The remainder of the list doesn’t get any better. Steve Mnuchin, Trump’s nominee for Treasury secretary, wants to deregulate everything and made his fortune by foreclosing on people. Betsy DeVos, nominated for Education secretary, is a member of the right-wing billionaire class and has spent her professional life trying to undo public education. Wilbur Ross, nominated for Commerce secretary, is known commonly as “The King of Bankruptcy.” Elaine Chao, nominated for Transportation secretary and wife of serial Senate obstructionist Mitch McConnell, is completely unprepared for the job, which tells you all you need to know about how serious Trump is when he talks about infrastructure repair. Oh, and Linda McMahon, former president and CEO of World Wrestling Entertainment, has been nominated for secretary of the Small Business Administration. That last one really makes its own gravy.

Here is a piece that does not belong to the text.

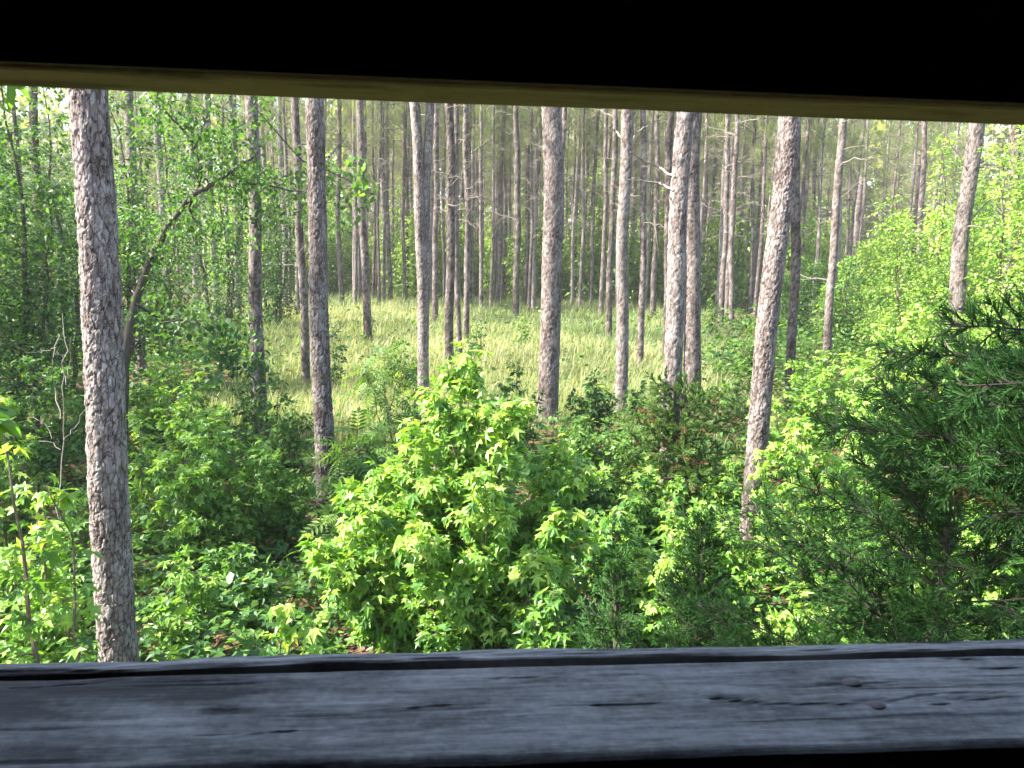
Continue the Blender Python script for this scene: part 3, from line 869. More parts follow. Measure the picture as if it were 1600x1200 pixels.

People in this country become obsessed with the individuals running for president, and always manage to forget that some 4,500 other people follow the election’s winner into the White House. Far more than any president, these are the people who make and set real policy, and who have the most real impact on everyday lives. This rogue’s gallery is, far and away, the worst, most unsuitable, most unprepared, most dangerous rack of nominees ever assembled. Wolfowitz, Rumsfeld, Cheney and Rice collapsed the economy and got millions of people killed. These people could very well leave that pestilent record in deep shade.

They are only nominees for now, but given that the Senate is owned by the Republicans and the Republicans are owned by Trump, the possibility of thwarting any of them — much less all of them — is murderously slim. Bannon wants to tear everything down, and Trump enjoys making people suffer. They will both get their wish ere long.

Chef Lecter is sounding better by the minute.